## REQUIRED TASK
Your task is to output the data exactly as it stands.
═════ DATA ═════
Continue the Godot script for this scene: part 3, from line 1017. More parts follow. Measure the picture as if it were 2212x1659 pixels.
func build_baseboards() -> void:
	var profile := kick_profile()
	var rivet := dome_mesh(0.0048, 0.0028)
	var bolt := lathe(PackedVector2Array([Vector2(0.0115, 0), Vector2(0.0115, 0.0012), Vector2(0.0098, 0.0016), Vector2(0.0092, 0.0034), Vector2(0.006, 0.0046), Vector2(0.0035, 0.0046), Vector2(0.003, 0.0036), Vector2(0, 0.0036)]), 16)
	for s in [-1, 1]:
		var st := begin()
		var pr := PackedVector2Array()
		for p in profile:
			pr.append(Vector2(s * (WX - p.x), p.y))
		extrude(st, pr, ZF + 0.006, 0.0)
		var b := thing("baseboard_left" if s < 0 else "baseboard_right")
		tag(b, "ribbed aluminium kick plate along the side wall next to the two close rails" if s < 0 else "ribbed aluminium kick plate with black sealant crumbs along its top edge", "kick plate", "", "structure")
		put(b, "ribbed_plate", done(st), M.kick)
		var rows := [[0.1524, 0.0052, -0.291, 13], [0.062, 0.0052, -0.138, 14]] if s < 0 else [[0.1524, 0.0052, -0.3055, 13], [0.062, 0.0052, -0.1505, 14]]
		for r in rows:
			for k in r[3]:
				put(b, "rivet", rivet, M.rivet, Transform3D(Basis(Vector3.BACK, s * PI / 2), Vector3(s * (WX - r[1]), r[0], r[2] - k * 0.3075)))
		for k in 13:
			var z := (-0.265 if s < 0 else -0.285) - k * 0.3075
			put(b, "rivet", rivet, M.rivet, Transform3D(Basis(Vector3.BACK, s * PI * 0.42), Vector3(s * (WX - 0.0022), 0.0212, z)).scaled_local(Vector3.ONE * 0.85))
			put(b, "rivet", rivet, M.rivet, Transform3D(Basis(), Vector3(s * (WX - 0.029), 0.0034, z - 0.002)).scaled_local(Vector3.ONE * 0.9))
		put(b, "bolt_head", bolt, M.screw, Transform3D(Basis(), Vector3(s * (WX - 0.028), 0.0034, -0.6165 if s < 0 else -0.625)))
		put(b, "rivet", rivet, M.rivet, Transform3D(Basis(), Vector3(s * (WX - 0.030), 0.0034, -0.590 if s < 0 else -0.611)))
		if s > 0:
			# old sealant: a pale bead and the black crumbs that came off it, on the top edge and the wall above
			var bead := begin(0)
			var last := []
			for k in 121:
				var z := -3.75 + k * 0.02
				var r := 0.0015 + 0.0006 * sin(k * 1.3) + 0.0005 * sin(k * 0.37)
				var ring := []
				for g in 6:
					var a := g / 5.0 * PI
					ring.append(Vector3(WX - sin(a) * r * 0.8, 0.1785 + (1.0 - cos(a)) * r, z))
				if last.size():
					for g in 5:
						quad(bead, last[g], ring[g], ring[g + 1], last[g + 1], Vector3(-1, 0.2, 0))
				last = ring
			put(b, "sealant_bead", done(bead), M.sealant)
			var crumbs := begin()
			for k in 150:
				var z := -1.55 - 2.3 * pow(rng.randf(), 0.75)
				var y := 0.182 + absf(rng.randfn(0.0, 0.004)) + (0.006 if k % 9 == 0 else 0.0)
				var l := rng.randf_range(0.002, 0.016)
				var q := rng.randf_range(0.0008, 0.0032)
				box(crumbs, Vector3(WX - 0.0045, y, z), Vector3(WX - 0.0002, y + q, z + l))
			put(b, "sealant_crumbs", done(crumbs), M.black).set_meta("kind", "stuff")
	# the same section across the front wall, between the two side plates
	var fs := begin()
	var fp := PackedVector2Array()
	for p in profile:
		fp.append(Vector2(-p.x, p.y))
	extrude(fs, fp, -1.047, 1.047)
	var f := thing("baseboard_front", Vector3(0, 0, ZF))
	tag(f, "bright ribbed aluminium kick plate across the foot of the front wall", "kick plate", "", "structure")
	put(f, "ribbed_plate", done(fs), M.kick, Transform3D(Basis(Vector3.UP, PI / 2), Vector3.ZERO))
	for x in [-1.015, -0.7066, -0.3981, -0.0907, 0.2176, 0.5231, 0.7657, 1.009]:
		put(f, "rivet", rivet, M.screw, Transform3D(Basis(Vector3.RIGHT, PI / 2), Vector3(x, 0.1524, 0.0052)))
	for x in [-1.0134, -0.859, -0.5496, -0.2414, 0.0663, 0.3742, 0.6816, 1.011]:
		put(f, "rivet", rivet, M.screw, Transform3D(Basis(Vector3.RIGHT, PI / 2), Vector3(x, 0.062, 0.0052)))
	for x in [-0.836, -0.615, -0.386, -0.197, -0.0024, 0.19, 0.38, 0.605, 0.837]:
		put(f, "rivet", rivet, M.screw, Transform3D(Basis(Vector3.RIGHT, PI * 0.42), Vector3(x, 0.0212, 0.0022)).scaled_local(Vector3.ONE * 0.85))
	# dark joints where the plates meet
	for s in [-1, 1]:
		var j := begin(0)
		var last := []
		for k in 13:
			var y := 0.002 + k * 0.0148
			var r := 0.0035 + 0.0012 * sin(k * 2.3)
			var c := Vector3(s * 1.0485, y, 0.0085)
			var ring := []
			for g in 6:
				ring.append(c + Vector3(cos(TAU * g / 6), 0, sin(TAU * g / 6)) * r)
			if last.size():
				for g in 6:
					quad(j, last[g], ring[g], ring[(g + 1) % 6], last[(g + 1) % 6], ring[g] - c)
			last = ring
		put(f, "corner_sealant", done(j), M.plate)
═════
## ANSWER FOR THE TASK
Continue the Godot script for this scene: part 3, from line 1017. More parts follow. Measure the picture as if it were 2212x1659 pixels.
func build_baseboards() -> void:
	var profile := kick_profile()
	var rivet := dome_mesh(0.0048, 0.0028)
	var bolt := lathe(PackedVector2Array([Vector2(0.0115, 0), Vector2(0.0115, 0.0012), Vector2(0.0098, 0.0016), Vector2(0.0092, 0.0034), Vector2(0.006, 0.0046), Vector2(0.0035, 0.0046), Vector2(0.003, 0.0036), Vector2(0, 0.0036)]), 16)
	for s in [-1, 1]:
		var st := begin()
		var pr := PackedVector2Array()
		for p in profile:
			pr.append(Vector2(s * (WX - p.x), p.y))
		extrude(st, pr, ZF + 0.006, 0.0)
		var b := thing("baseboard_left" if s < 0 else "baseboard_right")
		tag(b, "ribbed aluminium kick plate along the side wall next to the two close rails" if s < 0 else "ribbed aluminium kick plate with black sealant crumbs along its top edge", "kick plate", "", "structure")
		put(b, "ribbed_plate", done(st), M.kick)
		var rows := [[0.1524, 0.0052, -0.291, 13], [0.062, 0.0052, -0.138, 14]] if s < 0 else [[0.1524, 0.0052, -0.3055, 13], [0.062, 0.0052, -0.1505, 14]]
		for r in rows:
			for k in r[3]:
				put(b, "rivet", rivet, M.rivet, Transform3D(Basis(Vector3.BACK, s * PI / 2), Vector3(s * (WX - r[1]), r[0], r[2] - k * 0.3075)))
		for k in 13:
			var z := (-0.265 if s < 0 else -0.285) - k * 0.3075
			put(b, "rivet", rivet, M.rivet, Transform3D(Basis(Vector3.BACK, s * PI * 0.42), Vector3(s * (WX - 0.0022), 0.0212, z)).scaled_local(Vector3.ONE * 0.85))
			put(b, "rivet", rivet, M.rivet, Transform3D(Basis(), Vector3(s * (WX - 0.029), 0.0034, z - 0.002)).scaled_local(Vector3.ONE * 0.9))
		put(b, "bolt_head", bolt, M.screw, Transform3D(Basis(), Vector3(s * (WX - 0.028), 0.0034, -0.6165 if s < 0 else -0.625)))
		put(b, "rivet", rivet, M.rivet, Transform3D(Basis(), Vector3(s * (WX - 0.030), 0.0034, -0.590 if s < 0 else -0.611)))
		if s > 0:
			# old sealant: a pale bead and the black crumbs that came off it, on the top edge and the wall above
			var bead := begin(0)
			var last := []
			for k in 121:
				var z := -3.75 + k * 0.02
				var r := 0.0015 + 0.0006 * sin(k * 1.3) + 0.0005 * sin(k * 0.37)
				var ring := []
				for g in 6:
					var a := g / 5.0 * PI
					ring.append(Vector3(WX - sin(a) * r * 0.8, 0.1785 + (1.0 - cos(a)) * r, z))
				if last.size():
					for g in 5:
						quad(bead, last[g], ring[g], ring[g + 1], last[g + 1], Vector3(-1, 0.2, 0))
				last = ring
			put(b, "sealant_bead", done(bead), M.sealant)
			var crumbs := begin()
			for k in 150:
				var z := -1.55 - 2.3 * pow(rng.randf(), 0.75)
				var y := 0.182 + absf(rng.randfn(0.0, 0.004)) + (0.006 if k % 9 == 0 else 0.0)
				var l := rng.randf_range(0.002, 0.016)
				var q := rng.randf_range(0.0008, 0.0032)
				box(crumbs, Vector3(WX - 0.0045, y, z), Vector3(WX - 0.0002, y + q, z + l))
			put(b, "sealant_crumbs", done(crumbs), M.black).set_meta("kind", "stuff")
	# the same section across the front wall, between the two side plates
	var fs := begin()
	var fp := PackedVector2Array()
	for p in profile:
		fp.append(Vector2(-p.x, p.y))
	extrude(fs, fp, -1.047, 1.047)
	var f := thing("baseboard_front", Vector3(0, 0, ZF))
	tag(f, "bright ribbed aluminium kick plate across the foot of the front wall", "kick plate", "", "structure")
	put(f, "ribbed_plate", done(fs), M.kick, Transform3D(Basis(Vector3.UP, PI / 2), Vector3.ZERO))
	for x in [-1.015, -0.7066, -0.3981, -0.0907, 0.2176, 0.5231, 0.7657, 1.009]:
		put(f, "rivet", rivet, M.screw, Transform3D(Basis(Vector3.RIGHT, PI / 2), Vector3(x, 0.1524, 0.0052)))
	for x in [-1.0134, -0.859, -0.5496, -0.2414, 0.0663, 0.3742, 0.6816, 1.011]:
		put(f, "rivet", rivet, M.screw, Transform3D(Basis(Vector3.RIGHT, PI / 2), Vector3(x, 0.062, 0.0052)))
	for x in [-0.836, -0.615, -0.386, -0.197, -0.0024, 0.19, 0.38, 0.605, 0.837]:
		put(f, "rivet", rivet, M.screw, Transform3D(Basis(Vector3.RIGHT, PI * 0.42), Vector3(x, 0.0212, 0.0022)).scaled_local(Vector3.ONE * 0.85))
	# dark joints where the plates meet
	for s in [-1, 1]:
		var j := begin(0)
		var last := []
		for k in 13:
			var y := 0.002 + k * 0.0148
			var r := 0.0035 + 0.0012 * sin(k * 2.3)
			var c := Vector3(s * 1.0485, y, 0.0085)
			var ring := []
			for g in 6:
				ring.append(c + Vector3(cos(TAU * g / 6), 0, sin(TAU * g / 6)) * r)
			if last.size():
				for g in 6:
					quad(j, last[g], ring[g], ring[(g + 1) % 6], last[(g + 1) % 6], ring[g] - c)
			last = ring
		put(f, "corner_sealant", done(j), M.plate)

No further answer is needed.